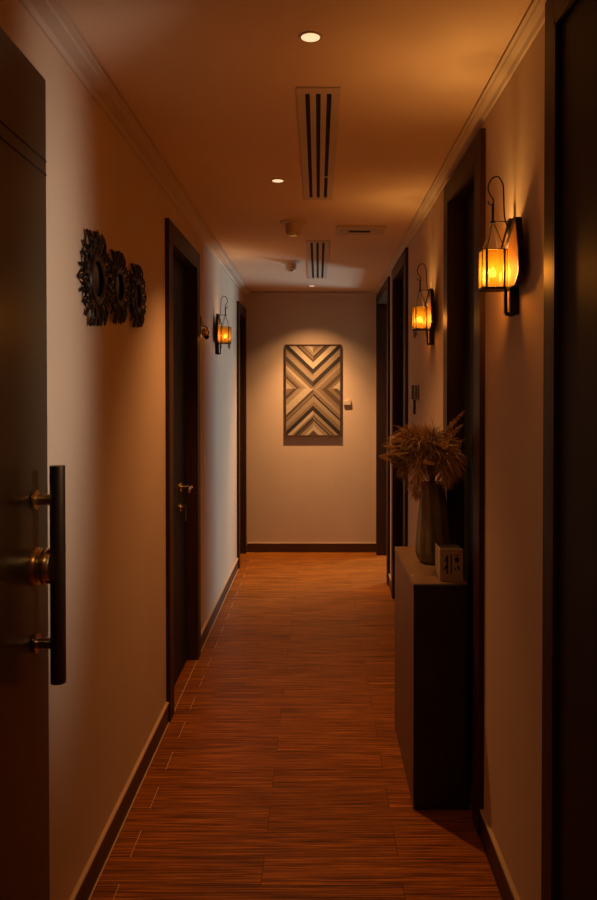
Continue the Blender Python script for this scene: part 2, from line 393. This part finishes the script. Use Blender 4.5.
# ------------------------------------------------------------------ carved round wall mirrors
def carved_mirror(y, z, R, seed):
    rnd = random.Random(seed)
    e = thing('carved_mirror', (XL, y, z))
    bm = B()
    lathe(bm, [(R*.34, .014), (R*.34, .030), (R*.40, .036), (R*.46, .034), (R*.50, .024), (R*.50, .008), (R*.42, .004)], (0, 0, 0), (1, 0, 0), 36)
    for f in [f for f in bm.faces if len(f.verts) > 4]: bm.faces.remove(f)
    obj('inner_ring', bm, M_carve, e, True)
    bm = B(); cyl(bm, (.004, 0, 0), (.018, 0, 0), R*.36, n=36); obj('mirror_glass', bm, M_mirror, e)
    bm = B(); n = 12
    for k in range(n):
        a = 2*PI*k/n + .1; c, s = math.cos(a), math.sin(a)
        def P(r, t, d): return Vector((d, c*r - s*t, s*r + c*t))
        L = R*(1.0 if k % 2 == 0 else .88)
        # petal pair
        for sg in (-1, 1):
            tube(bm, smooth_pts([P(R*.46, sg*R*.02, .016), P(R*.62, sg*R*.10, .030), P(R*.80, sg*R*.11, .034), P(L*.93, sg*R*.03, .026), P(L, 0, .014)], 4), R*.042, 6, .7)
        tube(bm, [P(R*.45, 0, .018), P(R*.72, 0, .024), P(L*.97, 0, .018)], R*.030, 6)
        # scroll between
        a2 = a + PI/n; c2, s2 = math.cos(a2), math.sin(a2)
        pts = []
        for q in range(15):
            th = q*2*PI/11; rr = R*.10*(1-q/20)
            pts.append(Vector((.020+.001*q, c2*R*.70 + rr*math.cos(th), s2*R*.70 + rr*math.sin(th))))
        tube(bm, pts, R*.030, 6)
        tube(bm, [Vector((.012, c2*R*.47, s2*R*.47)), Vector((.020, c2*R*.62, s2*R*.62))], R*.035, 6)
        hh = R*(.90+.08*rnd.random())
        tube(bm, [Vector((.018, c2*R*.80, s2*R*.80)), Vector((.012, c2*hh, s2*hh))], R*.045, 6, .6)
        # little studs
        q = bmesh.ops.create_uvsphere(bm, u_segments=8, v_segments=6, radius=R*.05, matrix=Matrix.Translation(P(R*.84, 0, .032)))
    obj('carved_petals', bm, M_carve, e, True)
    # wall standoff ring
    bm = B(); lathe(bm, [(R*.62, 0), (R*.62, .016), (R*.56, .018), (R*.56, 0)], (0, 0, 0), (1, 0, 0), 36); obj('back_ring', bm, M_carve, e)
    for ch in list(COL.objects):
        if ch.parent == e: ch.data.transform(Matrix.Diagonal((.62, 1, 1, 1)))
    return e
for (y, z, R, sd, lb) in ((2.455, 1.595+.372,   .172, 1, 'carved dark round wall mirror, nearest and largest of the three on left wall'),
                          (2.72, 1.595+.383, .146, 2, 'carved dark round wall mirror, middle one of the three on left wall'),
                          (3.0, 1.595+.387, .140, 3, 'carved dark round wall mirror, farthest of the three, nearest the left door')):
    tag(carved_mirror(y, z, R, sd), lb, 'wall mirror', 'carved round mirrors on the left wall')

# ------------------------------------------------------------------ lantern wall sconces
def sconce(side, wy, wz, energy, tassels=True, top=.285):
    """wy, wz: lantern centre in world Y,Z. local +x points from wall into corridor (mirrored on the left wall)."""
    X = XR if side == 'R' else XL; g = -1 if side == 'R' else 1
    e = thing('lantern_sconce', (X, wy, wz))
    def V(a, b, c): return (g*a, b, c)
    def bxs(bm, a, b, c, d, z0, z1, bev=0):
        xa, xb = sorted((g*a, g*b)); box(bm, xa, xb, c, d, z0, z1, bev)
    CX = .066; W = .0375; HH = .057; ch = .011
    # copper back plate, parallel to the wall, pointed top, dark rim
    yA, yB = -.165, .02
    prof = [(yA+.035, -.060), (yA, -.035), (yA, .035), (yA+.03, .126), (yA+.05, .130), (yB-.03, .060), (yB, .040), (yB, -.060)]
    bp = B(); prism(bp, [Vector(V(.024, a, b)) for a, b in prof], Vector(V(.004, 0, 0))); plate = obj('back_plate', bp, M_copper, e)
    rm = B()
    for (a0, b0), (a1, b1) in zip(prof, prof[1:]+prof[:1]):
        p0, p1 = Vector(V(.016, a0, b0)), Vector(V(.016, a1, b1)); d = (p1-p0).normalized(); nn = d.cross(Vector((1, 0, 0)))*.003; w_ = Vector(V(.018, 0, 0))
        vs = [rm.verts.new(q) for q in (p0-nn, p1-nn, p1+nn, p0+nn)]; ws = [rm.verts.new(v.co + w_) for v in vs]
        rm.faces.new(vs); rm.faces.new(ws)
        for k in range(4): rm.faces.new((vs[k], vs[(k+1) % 4], ws[(k+1) % 4], ws[k]))
    obj('rim', rm, M_black, plate)
    # wall bracket under the plate: open dark frame plus solid back
    bm = B(); bxs(bm, 0, .010, -.055, .025, -.140, -.050, .001); bxs(bm, .010, .026, -.055, -.047, -.140, -.058); bxs(bm, .026, .034, -.02, -.006, -.135, -.058); bxs(bm, .010, .030, -.02, -.006, -.140, -.130)
    bxs(bm, 0, .026, -.03, -.0, -.02, .03)
    obj('wall_bracket', bm, M_black, e)
    # lantern base, posts, top ring
    oc = [(-W+ch, -W), (W-ch, -W), (W, -W+ch), (W, W-ch), (W-ch, W), (-W+ch, W), (-W, W-ch), (-W, -W+ch)]
    def OC(s, z): return [Vector(V(CX+a*s, b*s, z)) for a, b in oc]
    bm = B(); prism(bm, OC(1.04, -HH-.005), Vector((0, 0, .005))); lb = obj('lantern_base', bm, M_black, e)
    bm = B()
    for a, b in oc: tube(bm, [V(CX+a, b, -HH), V(CX+a, b, HH)], .0017, 6)
    for a, b in ((-W+ch, -W), (W-ch, -W), (-W+ch, W), (W-ch, W)): bxs(bm, CX+a-.003, CX+a+.003, b-.002, b+.002, -HH, HH)
    for z in (-HH+.001, HH):
        r_ = OC(1.0, z)
        for k in range(8): tube(bm, [r_[k], r_[(k+1) % 8]], .0018, 6)
    obj('lantern_frame', bm, M_black, e)
    # glass: chamfered tube, hung just inside the frame
    bm = B(); lo, hi = [bm.verts.new(p) for p in OC(.96, -HH+.001)], [bm.verts.new(p) for p in OC(.96, HH-.001)]
    for k in range(8): bm.faces.new((lo[k], lo[(k+1) % 8], hi[(k+1) % 8], hi[k]))
    obj('glass_panes', bm, M_glass, e)
    bm = B(); cyl(bm, V(CX, 0, -HH), V(CX, 0, -HH+.034), .010); obj('candle_holder', bm, M_bronze, e)
    bm = B(); lathe(bm, [(.003, 0), (.009, .006), (.010, .014), (.006, .024), (.001, .032)], V(CX, 0, -HH+.034), (0, 0, 1), 16); obj('bulb', bm, M_bulb, e, True)
    # hangers: four wires to the turnbuckle
    zt = .146
    bm = B()
    for a, b in ((-W+ch, -W), (W-ch, -W), (-W+ch, W), (W-ch, W)): tube(bm, [V(CX+a, b, HH), V(CX+a*.08, b*.08, zt-.004)], .0013, 6)
    obj('hanger_wire', bm, M_black, e)
    bm = B(); cyl(bm, V(CX, 0, zt), V(CX, 0, zt+.054), .0042, n=10); cyl(bm, V(CX, 0, zt-.006), V(CX, 0, zt+.002), .008, n=12)
    tube(bm, [V(CX, 0, zt), V(.018, 0, zt)], .0022, 8)            # cross bar
    tube(bm, [V(.018, 0, zt), V(0, 0, zt)], .003, 8)
    bxs(bm, 0, .020, -.012, .012, zt-.035, zt+.008, .001)
    tube(bm, [V(.020, -.004, zt-.004), V(.044, -.01, HH)], .0032, 8)
    obj('arm', bm, M_black, e)
    # shepherd's hook
    c = [V(.014, 0, zt-.03), V(.030, 0, zt+.01), V(.034, 0, zt+.09), V(.037, 0, zt+.115), V(.050, 0, zt+.135), V(.066, 0, zt+.132), V(.078, 0, zt+.115), V(.080, 0, zt+.098), V(.075, 0, zt+.082), V(.066, 0, zt+.068), V(.065, 0, zt+.056), V(.072, 0, zt+.050), V(.079, 0, zt+.055), V(.080, 0, zt+.062)]
    bm = B(); tube(bm, smooth_pts(c, 6), .0024, 8); obj('hook', bm, M_black, e, True)
    if tassels:
        for a, b in ((CX-W+.008, -W+.004), (CX+W-.010, -W+.008), (CX+W-.012, W-.01)):
            bm = B()
            tube(bm, smooth_pts([V(a, b, -HH-.004), V(a+.004, b, -HH-.022), V(a, b, -HH-.045)], 4), .0022, 6)
            tube(bm, smooth_pts([V(a, b, -HH-.004), V(a-.006, b, -HH-.018), V(a-.005, b, -HH-.034)], 4), .0020, 6)
            obj('tassel', bm, M_tassel, e)
    lt = light('lantern_light', 'POINT', (0, 0, 0), energy, (1, .50, .13), shadow_soft_size=.028)
    lt.parent = e; lt.location = V(CX, 0, -.010)
    return e
tag(sconce('R', 2.28, 1.595+.373, 11.5, tassels=False), 'black lantern sconce nearest the camera, right wall, with glowing amber glass', 'wall lamp', 'hook-hung lantern sconces along the corridor')
tag(sconce('R', 3.90, 1.595+.388, 8), 'black lantern sconce farther along the right wall, above the dried flowers', 'wall lamp', 'hook-hung lantern sconces along the corridor')
tag(sconce('L', 5.43, 1.595+.418, 4.5), 'black lantern sconce on the left wall, between the two left doors', 'wall lamp', 'hook-hung lantern sconces along the corridor')

# ------------------------------------------------------------------ shoe cabinet
Z_ = .865
cb = thing('shoe_cabinet', (.482, 3.215, 0), 'slim tall brown cabinet against the right wall with flowers on top', 'cabinet')
x0, x1, y0, y1 = -.1165, .092, -.366, .345
bm = B(); box(bm, x0+.018, x1, y0, y1, 0, Z_-.026, .0015); box(bm, x0, x1, y0-.002, y0+.0115, 0, Z_-.002, .001); obj('carcass', bm, M_cabside, cb)
bm = B(); box(bm, x0, x0+.016, y0+.013, y1-.001, .004, Z_-.034, .001); obj('door', bm, M_cab, cb)
bm = B(); box(bm, x0-.001, x1, y0+.012, y1+.002, Z_-.025, Z_-.0005, .0008); obj('cabinet_top', bm, M_cabtop, cb)
bm = B(); box(bm, x0+.0165, x0+.03, y0+.004, y1-.004, Z_-.034, Z_-.025); obj('shadow_gap', bm, M_void, cb)
bm = B(); lathe(bm, [(.005, 0), (.005, .003), (.003, .005), (0, .0055)], (-.103, -.235, Z_-.0005), (0, 0, 1), 14)
obj('plug_cap', bm, M_white, cb, True)

# ------------------------------------------------------------------ pleated vase
VX, VY = .497, 3.235
vs = thing('pleated_vase', (VX, VY, Z_), 'tall olive-brown pleated ceramic vase on the cabinet holding dried plumes', 'vase')
bm = B(); NS = 72; PL = 9
prof = [(.052, 0), (.058, .006), (.073, .045), (.0715, .09), (.066, .15), (.060, .22), (.054, .28), (.049, .320), (.050, .345), (.0465, .345), (.045, .318), (.046, .25), (.0, .20)]
rings = []
for r, h in prof:
    amp = .10 if r > .0475 else .03
    if h < .02: amp = .05
    ring = []
    for k in range(NS):
        a = 2*PI*k/NS; ph_ = (a*PL/(2*PI) + h*1.2) % 1
        f = 1.06 - amp*abs(ph_-.5)*2
        ring.append(bm.verts.new((r*f*math.cos(a)+1e-6*k, r*f*math.sin(a), h)))
    rings.append(ring)
for a, b in zip(rings, rings[1:]):
    for k in range(NS): bm.faces.new((a[k], a[(k+1) % NS], b[(k+1) % NS], b[k]))
bm.faces.new(rings[0][::-1]); bm.faces.new(rings[-1])
obj('vase_body', bm, M_vase, vs)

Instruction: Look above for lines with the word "from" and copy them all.

Task output:
Continue the Blender Python script for this scene: part 2, from line 393. This part finishes the script. Use Blender 4.5.
    """wy, wz: lantern centre in world Y,Z. local +x points from wall into corridor (mirrored on the left wall)."""